The Pelican lay still at Plymouth with the bullion and jewels untouched. She directed that it should be landed and scheduled. She trusted the business to Edmund Tremayne, of Sydenham, a neighbouring magistrate, on whom she could depend. She told him not to be too inquisitive, and she allowed Drake to go back and arrange the cargo before the examination was made. Let me now read you a letter from Tremayne himself to Sir Francis Walsingham:—
'To give you some understanding how I have proceeded with Mr. Drake: I have at no time entered into the account to know more of the value of the treasure than he made me acquainted with; and to say truth I persuaded him to impart to me no more than need, for so I saw him commanded in her Majesty's behalf that he should reveal the certainty to no man living. I have only taken notice of so much as he has revealed, and the same I have seen to be weighed, registered, and packed. And to observe her Majesty's commands for the ten thousand pounds, we agreed he should take it out of the portion that was landed secretly, and to remove the same out of the place before my son Henry and I should come to the weighing and registering of what was left; and so it was done, and no creature living by me made privy to it but himself; and myself no privier to it than as you may perceive by this.
'I see nothing to charge Mr. Drake further than he is inclined to charge himself, and withal I must say he is inclined to advance the value to be delivered to her Majesty, and seeking in general to recompense all men that have been in the case dealers with him. As I dare take an oath, he will rather diminish his own portion than leave any of them unsatisfied. And for his mariners and followers I have seen here as eye-witness, and have heard with my ears, such certain signs of goodwill as I cannot yet see that any of them will leave his company. The whole course of his voyage hath showed him to be of great valour; but my hap has been to see some particulars, and namely in this discharge of his company, as doth assure me that he is a man of great government, and that by the rules of God and his book, so as proceeding on such foundation his doings cannot but prosper.'
The result of it all was that deductions were made from the capture equivalent to the property which Drake and Hawkins held themselves to have been treacherously plundered of at San Juan de Ulloa, with perhaps other liberal allowances for the cost of recovery. An account on part of what remained was then given to Mendoza. It was not returned to him or to Philip, but was laid up in the Tower till the final settlement of Philip's and the Queen's claims on each other—the cost, for one thing, of the rebellion in Ireland. Commissioners met and argued and sat on ineffectually till the Armada came and the discussion ended, and the talk of restitution was over. Meanwhile, opinion varied about Drake's own doings as it has varied since. Elizabeth listened spellbound to his adventures, sent for him to London again, and walked with him publicly about the parks and gardens. She gave him a second ten thousand pounds. The Pelican was sent round to Deptford; a royal banquet was held on board, Elizabeth attended and Drake was knighted. Mendoza clamoured for the treasure in the Tower to be given up to him; Walsingham wished to give it to the Prince of Orange; Leicester and his party in the Council, who had helped to fit Drake out, thought it ought to be divided among themselves, and unless Mendoza lies they offered to share it with him if he would agree to a private arrangement. Mendoza says he answered that he would give twice as much to chastise such a bandit as Drake. Elizabeth thought it should be kept as a captured pawn in the game, and so in fact it remained after the deductions which we have seen had been made.

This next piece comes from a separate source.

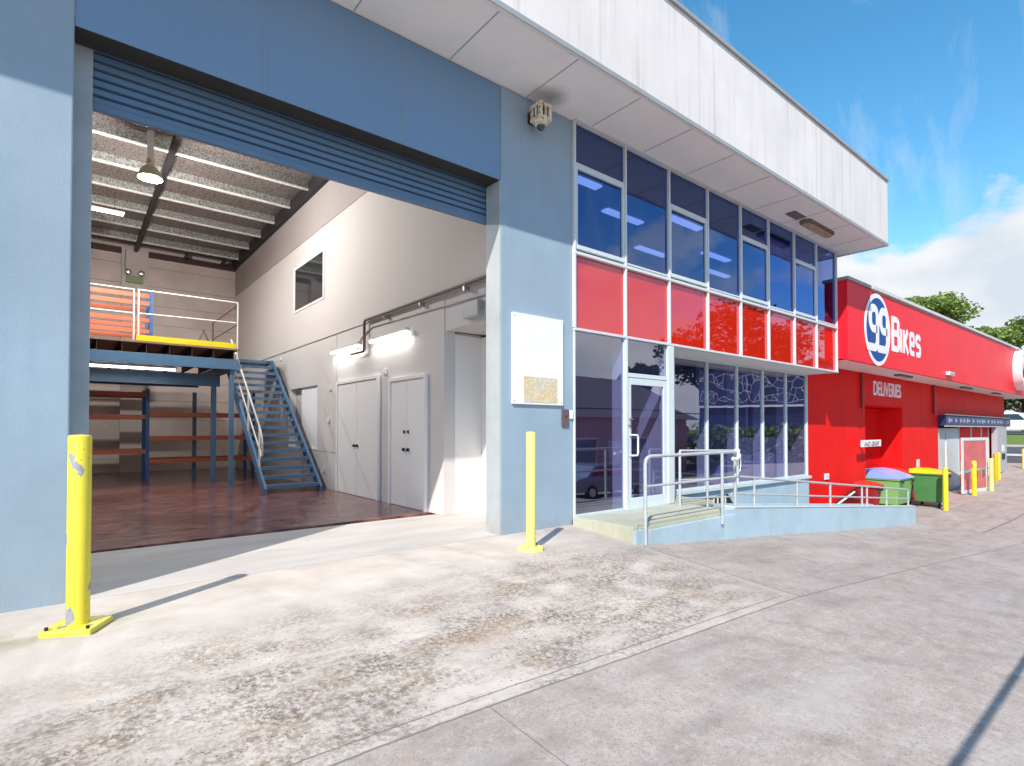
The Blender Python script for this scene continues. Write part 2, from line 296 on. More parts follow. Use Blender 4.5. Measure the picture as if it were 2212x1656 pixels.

Drake was lavish of his presents. He presented the Queen with a diamond cross and a coronet set with splendid emeralds. He gave Bromley, the Lord Chancellor, 800 dollars' worth of silver plate, and as much more to other members of the Council. The Queen wore her coronet on New Year's Day; the Chancellor was content to decorate his sideboard at the cost of the Catholic King. Burghley and Sussex declined the splendid temptation; they said they could accept no such precious gifts from a man whose fortune had been made by plunder.

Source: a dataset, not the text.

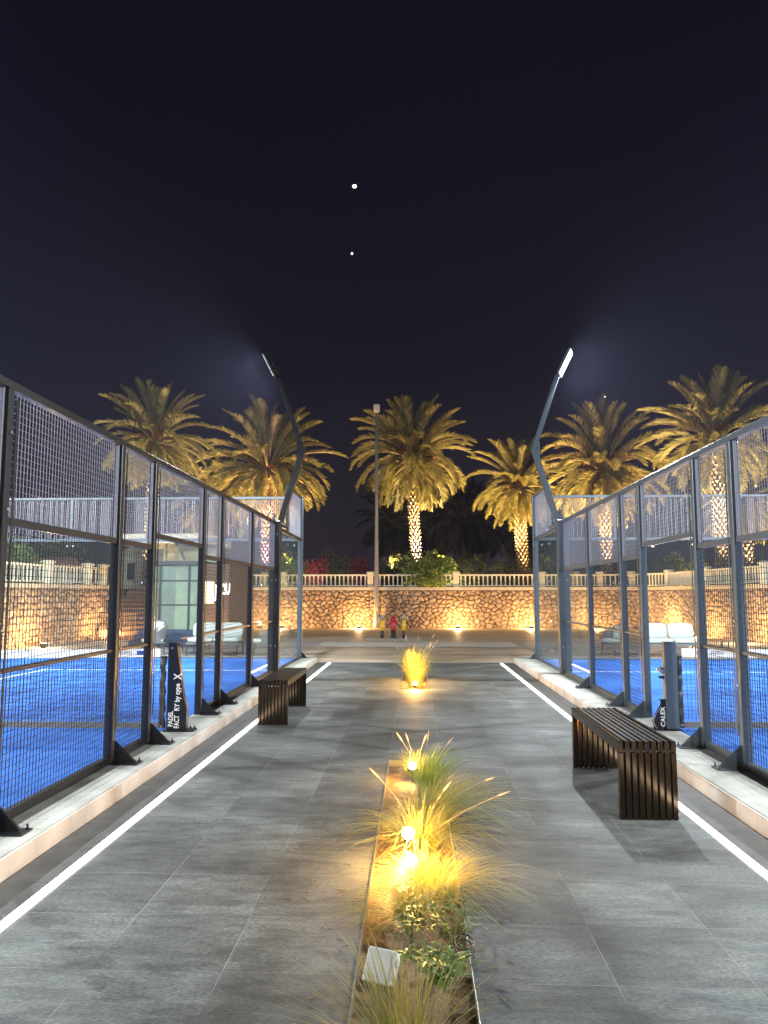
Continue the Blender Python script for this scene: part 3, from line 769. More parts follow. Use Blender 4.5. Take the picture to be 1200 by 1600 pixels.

Burghley lived to see better into Drake's value. Meanwhile, what now are we, looking back over our history, to say of these things—the Channel privateering; the seizure of Alva's army money; the sharp practice of Hawkins with the Queen of Scots and King Philip; or this amazing performance of Sir Francis Drake in a vessel no larger than a second-rate yacht of a modern noble lord?
Resolution, daring, professional skill, all historians allow to these men; but, like Burghley, they regard what they did as piracy, not much better, if at all better, than the later exploits of Morgan and Kidd. So cried the Catholics who wished Elizabeth's ruin; so cried Lope de Vega and King Philip. In milder language the modern philosopher repeats the unfavourable verdict, rejoices that he lives in an age when such doings are impossible, and apologises faintly for the excesses of an imperfect age. May I remind the philosopher that we live in an age when other things have also happily become impossible, and that if he and his friends were liable when they went abroad for their summer tours to be snapped by the familiars of the Inquisition, whipped, burnt alive, or sent to the galleys, he would perhaps think more leniently of any measures by which that respectable institution and its masters might be induced to treat philosophers with greater consideration?
Again, remember Dr. Johnson's warning, Beware of cant. In that intensely serious century men were more occupied with the realities than the forms of things. By encouraging rebellion in England and Ireland, by burning so many scores of poor English seamen and merchants in fools' coats at Seville, the King of Spain had given Elizabeth a hundred occasions for declaring war against him. Situated as she was, with so many disaffected Catholic subjects, she could not begin a war on such a quarrel. She had to use such resources as she had, and of these resources the best was a splendid race of men who were not afraid to do for her at their own risk what commissioned officers would and might have justly done had formal war been declared, men who defeated the national enemy with materials conquered from himself, who were devoted enough to dispense with the personal security which the sovereign's commission would have extended to prisoners of war, and face the certainty of being hanged if they were taken. Yes; no doubt by the letter of the law of nations Drake and Hawkins were corsairs of the same stuff as Ulysses, as the rovers of Norway. But the common-sense of Europe saw through the form to the substance which lay below it, and the instinct of their countrymen gave them a place among the fighting heroes of England, from which I do not think they will be deposed by the eventual verdict of history.